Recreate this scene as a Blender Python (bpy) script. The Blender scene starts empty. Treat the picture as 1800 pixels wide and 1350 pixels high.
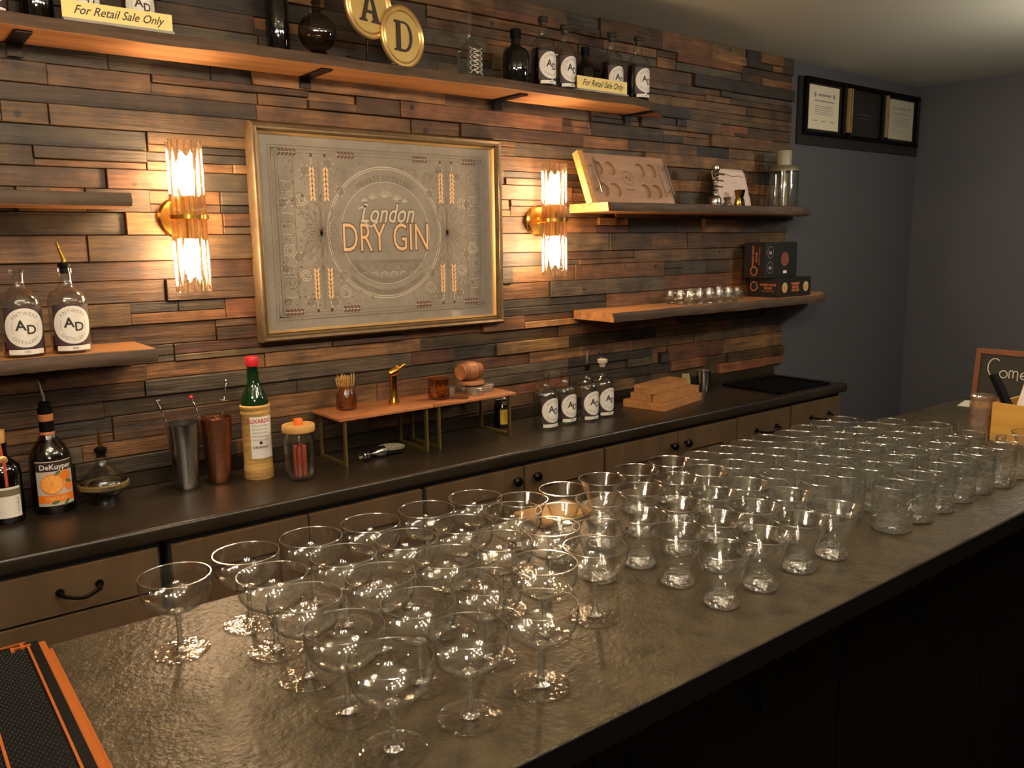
import bpy, math, random
from mathutils import Matrix, Vector

# ------------------------------------------------------------------ camera, world, exposure
sc = bpy.context.scene
PI = math.pi
EYE = 1.62
cam_d = bpy.data.cameras.new('camera')
cam = bpy.data.objects.new('camera', cam_d)
sc.collection.objects.link(cam)
cam_d.sensor_width = 36.0
cam_d.lens = 1460.0 / 1800.0 * 36.0
cam_d.clip_start = 0.02
_R = [[0.7862568, 0.1135704, -0.6073730], [-0.6177586, 0.1234667, -0.7766146], [-0.0132101, 0.9858285, 0.1672357]]
cam.matrix_world = Matrix(((_R[0][0], _R[0][1], _R[0][2], 0.0), (_R[1][0], _R[1][1], _R[1][2], 0.0),
                           (_R[2][0], _R[2][1], _R[2][2], EYE), (0, 0, 0, 1)))
sc.camera = cam

world = bpy.data.worlds.new('world'); sc.world = world
world.use_nodes = True
world.node_tree.nodes['Background'].inputs[0].default_value = (0.30, 0.27, 0.24, 1)
world.node_tree.nodes['Background'].inputs[1].default_value = 0.02

sc.view_settings.view_transform = 'Standard'
sc.view_settings.look = 'None'
sc.view_settings.gamma = 1.0
sc.view_settings.use_curve_mapping = False
sc.view_settings.exposure = 0.0
cy = sc.cycles
cy.max_bounces = 14; cy.diffuse_bounces = 3; cy.glossy_bounces = 5
cy.transmission_bounces = 12; cy.transparent_max_bounces = 96
cy.caustics_reflective = False; cy.caustics_refractive = False
cy.sample_clamp_indirect = 8.0

SCONCE_E = 520.0       # emission of the four sconce bulbs
FILL_E = 105.0        # emission of the chandelier bulbs added behind the viewer as front fill
CLUSTER_E = 430.0      # emission of the small bulbs in the cluster pendants, most of them added for glints
FILL_GLOBE_E = 80.0
SPOT_E = 2.5

# ------------------------------------------------------------------ helpers
C = sc.collection
random.seed(7)

def c(h, a=1.0):
    h = h.lstrip('#'); v = [int(h[i:i+2], 16) / 255.0 for i in (0, 2, 4)]
    return tuple(x / 12.92 if x <= 0.04045 else ((x + 0.055) / 1.055) ** 2.4 for x in v) + (a,)

def nodes(name):
    m = bpy.data.materials.new(name); m.use_nodes = True
    nt = m.node_tree; nt.nodes.clear()
    out = nt.nodes.new('ShaderNodeOutputMaterial')
    return m, nt, out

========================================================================

What the exercise asks: Pictures stay out. Print the data exactly, from its first line through the line containing "from mathutils import Matrix, Vector".

Result of the task:
Recreate this scene as a Blender Python (bpy) script. The Blender scene starts empty. Treat the picture as 1800 pixels wide and 1350 pixels high.
import bpy, math, random
from mathutils import Matrix, Vector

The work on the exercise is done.